#35, 2/17 – The Band Wagon (1953) (dvd)

I like Fred Astaire’s endearingly goofy on-screen persona. And when I respond well to actors, be it Gena Rowlands or Philip Seymour Hoffman (Phil!), that’s what I’m reacting to. I’m no judge of acting talent. I’m not able to say with any degree of certainty that any particular performance was good or bad. I just react to what they radiate. So, you know, maybe Tom Cruise and Gwyneth Paltrow are great actors. I don’t know. I just don’t like the energy they put on the screen.

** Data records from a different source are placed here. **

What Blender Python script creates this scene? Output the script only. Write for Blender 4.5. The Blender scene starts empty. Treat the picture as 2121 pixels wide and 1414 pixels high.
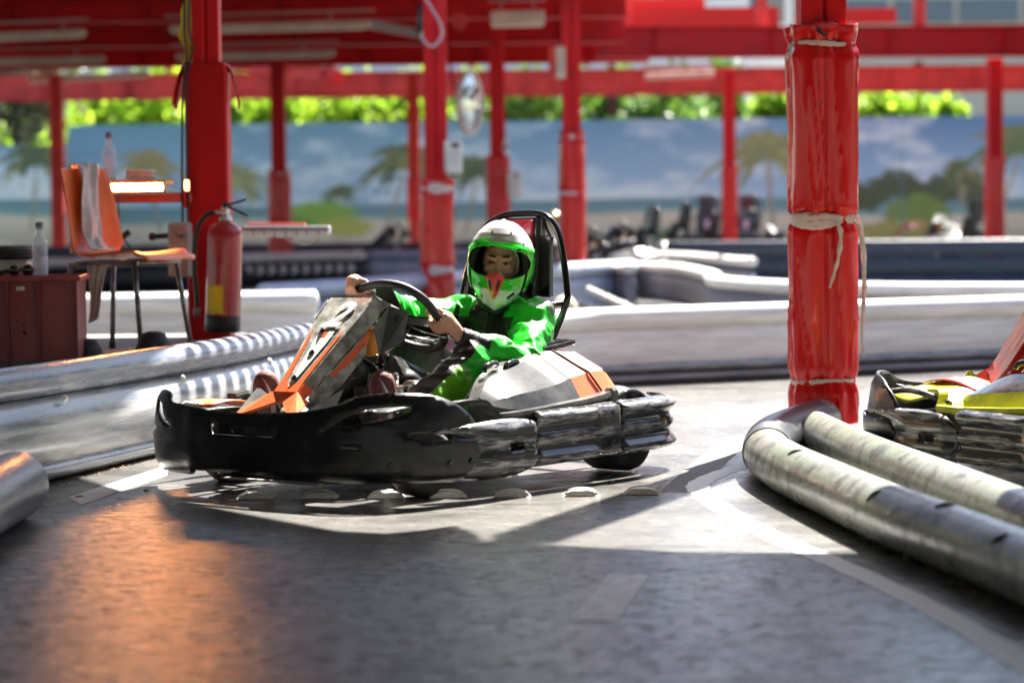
import bpy, math, random
import numpy as np
from mathutils import Vector, Matrix
from mathutils.geometry import delaunay_2d_cdt
PI = math.pi
rad = math.radians
S = bpy.context.scene
COL = S.collection
rng = np.random.default_rng(7)
random.seed(7)

# ------------------------------------------------------------------ camera, world, sun, exposure
F = 5008.0                      # focal length in pixels of the 2121 px wide photograph (85 mm)
_p, _r = rad(3.05), rad(0.6)
_f = Vector((0, math.cos(_p), -math.sin(_p)))
_u0 = Vector((0, math.sin(_p), math.cos(_p)))
_x0 = Vector((1, 0, 0))
_rt = _x0 * math.cos(_r) - _u0 * math.sin(_r)
_up = _u0 * math.cos(_r) + _x0 * math.sin(_r)
CAMO = Vector((0, 0, 1.0))
cam_d = bpy.data.cameras.new('camera')
cam = bpy.data.objects.new('camera', cam_d)
COL.objects.link(cam)
cam.matrix_world = Matrix(((_rt.x, _up.x, -_f.x, CAMO.x), (_rt.y, _up.y, -_f.y, CAMO.y), (_rt.z, _up.z, -_f.z, CAMO.z), (0, 0, 0, 1)))
cam_d.sensor_width = 36.0
cam_d.lens = 85.0
cam_d.clip_start = 0.1
cam_d.clip_end = 600
cam_d.dof.use_dof = True
cam_d.dof.focus_distance = 9.15
cam_d.dof.aperture_fstop = 2.0
S.camera = cam

SUN_EL = 51.0
SUN_TRAVEL = Vector((-0.38, -0.925, 0)).normalized()      # where the light goes, on the plan
LDIR = Vector((SUN_TRAVEL.x * math.cos(rad(SUN_EL)), SUN_TRAVEL.y * math.cos(rad(SUN_EL)), -math.sin(rad(SUN_EL))))
world = bpy.data.worlds.new('World')
S.world = world
world.use_nodes = True
wn = world.node_tree.nodes
bg = wn['Background']
sky = wn.new('ShaderNodeTexSky')
sky.sky_type = 'NISHITA'
sky.sun_disc = False
sky.sun_elevation = rad(SUN_EL)
sky.sun_rotation = math.atan2(-SUN_TRAVEL.x, -SUN_TRAVEL.y)
world.node_tree.links.new(sky.outputs[0], bg.inputs[0])
bg.inputs[1].default_value = 0.052
sun_d = bpy.data.lights.new('sun', 'SUN')
sun_d.energy = 5.0
sun_d.angle = rad(0.55)
sun_d.color = (1.0, 0.94, 0.85)
sun = bpy.data.objects.new('sun', sun_d)
COL.objects.link(sun)
sun.rotation_euler = LDIR.to_track_quat('-Z', 'Y').to_euler()
sun.location = (5, 12, 12)
S.view_settings.view_transform = 'Standard'
S.view_settings.look = 'None'
S.view_settings.gamma = 1
S.view_settings.exposure = 2.6
S.cycles.max_bounces = 7
S.cycles.transparent_max_bounces = 12
S.cycles.sample_clamp_indirect = 6
S.cycles.use_denoising = True

# ------------------------------------------------------------------ helpers
def ray(x, y):
    return _f + _rt * ((x - 1060.5) / F) - _up * ((y - 707.0) / F)
def G(x, y, z=0.0):
    r = ray(x, y); t = (z - 1.0) / r.z
    return CAMO + r * t
def W(x, y, d):
    r = ray(x, y); return CAMO + r * (d / r.y)

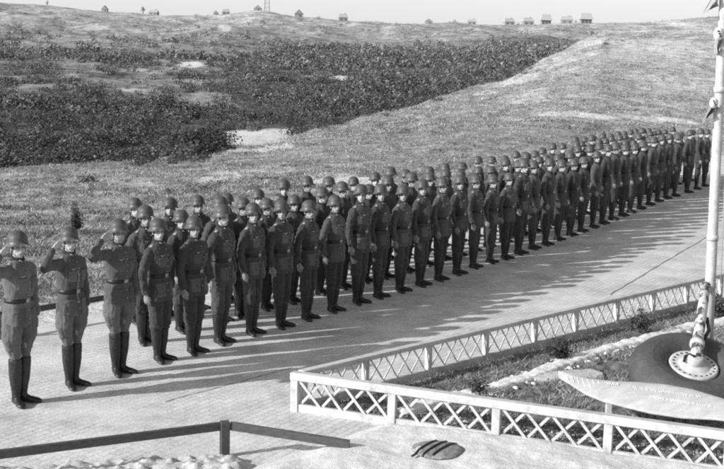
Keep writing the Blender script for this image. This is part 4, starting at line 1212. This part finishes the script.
# two little trees on the skyline
for px, h, lb in ((143, 8, 'small bare tree alone on the far skyline at left'), (47, 5, 'tiny dark tree on the high far dune at the left edge'), (576, 3.5, 'tiny dark bush between the two rightmost far houses')):
    qy, x, y, z, D = crest(px); H = h / 1110 * D + .5; rt = empty('tree', (x, y, z - .4)); tag(rt, lb, 'tree')
    C = leaf_cloud(70, H * .16, (H * .3, H * .3, H * .6), px, .2); C[..., 2] += H * .35
    link('crown', fast_mesh('crown', C.reshape(-1, 3), np.arange(280, dtype=np.int32).reshape(-1, 4)), M['house_wall'], rt, smooth=False)
    m = MB(); m.tube([(0, 0, 0), (.1, 0, H * .5), (0, 0, H * .9)], [H * .05, H * .035, H * .01], 8); m.build('trunk', M['bark'], rt, True)

# ------------------------------------------------------------------ light
SH_AZ = R(27); EL = R(24)
sun_d = bpy.data.lights.new('sun', 'SUN'); sun_d.energy = 5.0; sun_d.angle = R(.6); sun_d.color = (1, 1, 1)
sun = bpy.data.objects.new('sun', sun_d); COL.objects.link(sun)
dirv = Vector((math.cos(SH_AZ) * math.cos(EL), math.sin(SH_AZ) * math.cos(EL), -math.sin(EL)))
sun.rotation_euler = dirv.to_track_quat('-Z', 'Y').to_euler(); sun.location = (-20, -20, 30)
w = bpy.data.worlds.new('World'); scene.world = w; w.use_nodes = True; nt = w.node_tree
sky = nt.nodes.new('ShaderNodeTexSky'); sky.sky_type = 'NISHITA'; sky.sun_disc = False; sky.sun_elevation = EL
# sun stands opposite to the shadow direction; rotation is measured clockwise from +Y
sky.sun_rotation = math.atan2(-dirv.x, -dirv.y); sky.air_density = 1.6; sky.dust_density = 3.0
bw = nt.nodes.new('ShaderNodeRGBToBW'); nt.links.new(sky.outputs[0], bw.inputs[0])
bg = nt.nodes['Background']; 
tc = nt.nodes.new('ShaderNodeTexCoord'); sz = nt.nodes.new('ShaderNodeSeparateXYZ'); nt.links.new(tc.outputs['Generated'], sz.inputs[0])
hz = ramp(nt, mth(nt, 'ABSOLUTE', sz.outputs['Z']), [(0, 1.0), (.10, .75), (.30, .0)])      # bright haze low over the horizon
sm = mth(nt, 'ADD', mth(nt, 'MULTIPLY', bw.outputs[0], .125), mth(nt, 'MULTIPLY', hz, .66))
nt.links.new(sm, bg.inputs['Color']); bg.inputs['Strength'].default_value = 1.0
scene.view_settings.view_transform = 'Standard'; scene.view_settings.look = 'None'; scene.view_settings.exposure = 0; scene.view_settings.gamma = 1
scene.render.engine = 'CYCLES'; scene.cycles.max_bounces = 5; scene.cycles.use_denoising = False; scene.cycles.filter_width = 2.1
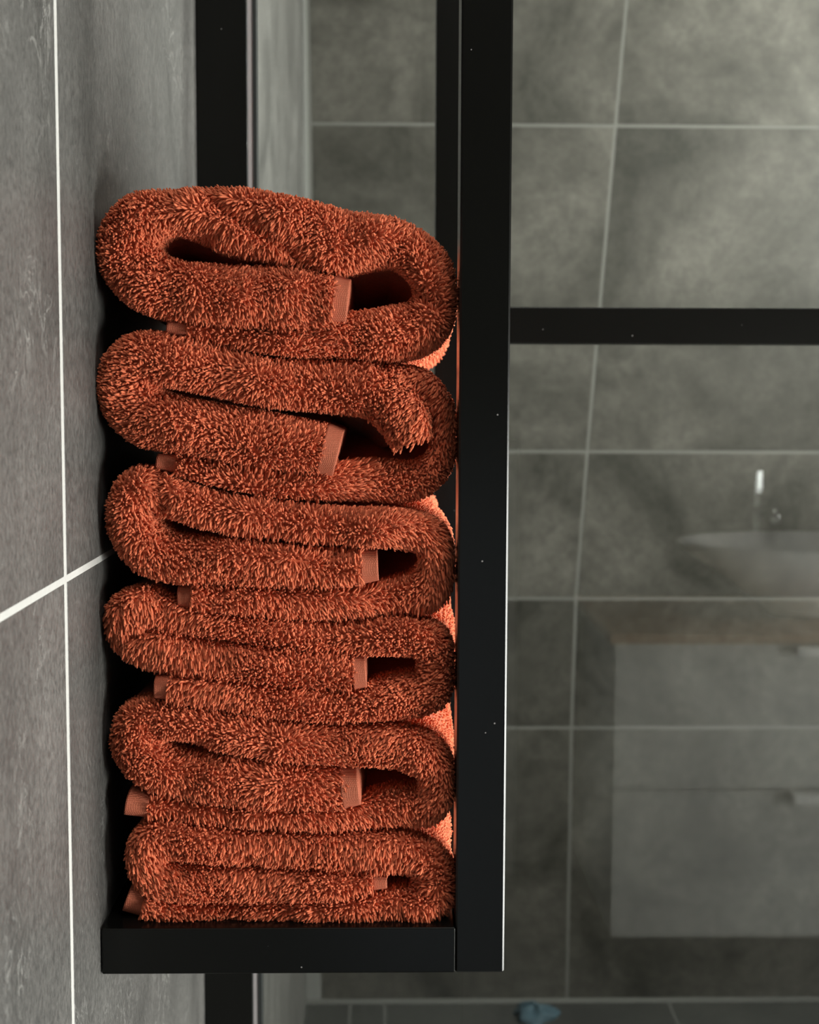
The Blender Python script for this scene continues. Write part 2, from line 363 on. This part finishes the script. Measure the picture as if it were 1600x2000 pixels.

Anyway, back to Astaire. I like him. Were I to list out my twenty-five favorite actors of all time (I won’t), he’d almost certainly be on the list. I can watch Daddy Long Legs (the movie he made right after this one) again and again and again because of his, let me repeat myself, endearingly goofy on-screen personality. Yay Fred. It was also good to see Nanette Fabray and Oscar Levant seeming an awful lot like I imagine writers Betty Comden and Adolph Green might have been, publicly. And I rented it, actually, for Cyd Charisse since, get this, I’d never seen her in a starring role and I felt the need to correct that. So I did.

It’s hardly my favorite musical—and by no means my favorite from Comden and Green—but it’s fun and cute, and that’s good enough. Plus, I loved hearing Fabray sing “Louisiana Hayride”, even if it made absolutely no sense for it to be in the movie. None. But, hey… that’s entertainment!